Papa Francesco fa mea culpa. Utilizzando il termine «frociaggine», riferendosi a seminaristi e preti omosessuali durante una riunione a porte chiuse con i vescovi italiani che si è svolta la settimana scorsa, Bergoglio «non ha mai inteso offendere o esprimersi in termini omofobi, e rivolge le sue scuse a coloro che si sono sentiti offesi per l’uso di un termine, riferito da altri», ha precisato ieri il direttore della sala stampa della Santa sede, Matteo Bruni, rispondendo alle domande di alcuni giornalisti.

«Papa Francesco è al corrente degli articoli usciti di recente», ha proseguito il portavoce vaticano. «Come ha avuto modo di affermare in più occasioni, “Nella Chiesa c’è spazio per tutti, per tutti! Nessuno è inutile, nessuno è superfluo, c’è spazio per tutti. Così come siamo, tutti”».

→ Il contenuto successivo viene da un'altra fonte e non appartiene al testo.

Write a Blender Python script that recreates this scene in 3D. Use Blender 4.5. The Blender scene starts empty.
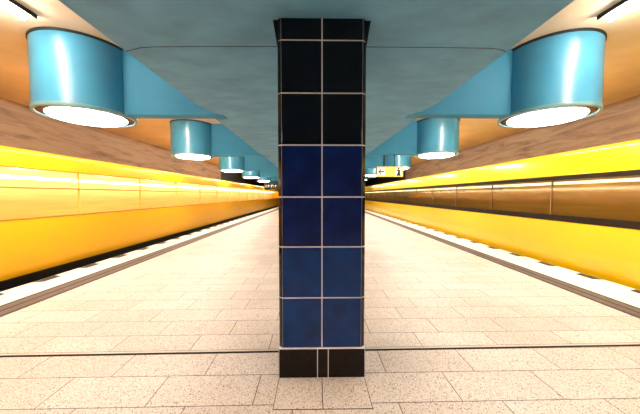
import bpy, bmesh, math, random
from mathutils import Vector, Matrix
random.seed(7)
C = bpy.context.scene.collection
PI = math.pi
EYE = 1.30

# ------------------------------------------------------------------ materials
def new_mat(name):
    m = bpy.data.materials.new(name); m.use_nodes = True
    nt = m.node_tree
    b = nt.nodes['Principled BSDF']
    return m, nt, b

def simple(name, col, rough=0.5, metal=0.0, noise=0.0, nscale=6.0, coat=0.0, spec=0.5, bump=0.0, stretch=(1, 1, 1), bscale=60.0):
    m, nt, b = new_mat(name)
    b.inputs['Roughness'].default_value = rough
    b.inputs['Metallic'].default_value = metal
    b.inputs['Coat Weight'].default_value = coat
    b.inputs['Coat Roughness'].default_value = 0.08
    b.inputs['Specular IOR Level'].default_value = spec
    tc = nt.nodes.new('ShaderNodeTexCoord')
    mp = nt.nodes.new('ShaderNodeMapping'); mp.inputs['Scale'].default_value = stretch
    nt.links.new(tc.outputs['Object'], mp.inputs['Vector'])
    nz = nt.nodes.new('ShaderNodeTexNoise'); nz.inputs['Scale'].default_value = nscale
    nz.inputs['Detail'].default_value = 6
    nt.links.new(mp.outputs['Vector'], nz.inputs['Vector'])
    rp = nt.nodes.new('ShaderNodeValToRGB')
    lo = [max(0, c * (1 - noise)) for c in col]; hi = [min(1, c * (1 + noise)) for c in col]
    rp.color_ramp.elements[0].position = 0.3; rp.color_ramp.elements[1].position = 0.7
    rp.color_ramp.elements[0].color = (*lo, 1); rp.color_ramp.elements[1].color = (*hi, 1)
    nt.links.new(nz.outputs['Fac'], rp.inputs['Fac'])
    nt.links.new(rp.outputs['Color'], b.inputs['Base Color'])
    if bump:
        n2 = nt.nodes.new('ShaderNodeTexNoise'); n2.inputs['Scale'].default_value = bscale; n2.inputs['Detail'].default_value = 4
        nt.links.new(mp.outputs['Vector'], n2.inputs['Vector'])
        bp = nt.nodes.new('ShaderNodeBump'); bp.inputs['Strength'].default_value = bump; bp.inputs['Distance'].default_value = 0.01
        nt.links.new(n2.outputs['Fac'], bp.inputs['Height'])
        nt.links.new(bp.outputs['Normal'], b.inputs['Normal'])
    return m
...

Quindi non si trattava di quel «chiacchiericcio», severamente criticato da Bergoglio in tante occasioni, bensì di parole «riferite da altri» ma effettivamente pronunciate dal pontefice, a cui va riconosciuto se non altro di essersi assunto le proprie responsabilità e di aver chiesto scusa, senza evocare equivoci o fraintendimenti, come qualcuno più papista del papa ha provato a fare.

Detto questo, la violenza verbale, a cui solitamente corrisponde anche un atteggiamento sostanziale, resta tutta: si tratta di parole che hanno ferito tanti omosessuali, credenti e non, e che hanno destato perplessità e sconcerto in molti cattolici, tranne nei devoti alla Vannacci e alla Pillon, i quali invece hanno applaudito il pontefice. E che in un certo senso costituiscono, involontariamente, un’operazione verità. Ovvero confermano che nell’istituzione ecclesiastica ci sono molti omosessuali – costretti a nascondersi per non dare scandalo – e che la Chiesa cattolica, nonostante qualche timido passo in avanti negli ultimi anni, resta omofoba nella forma e nella sostanza.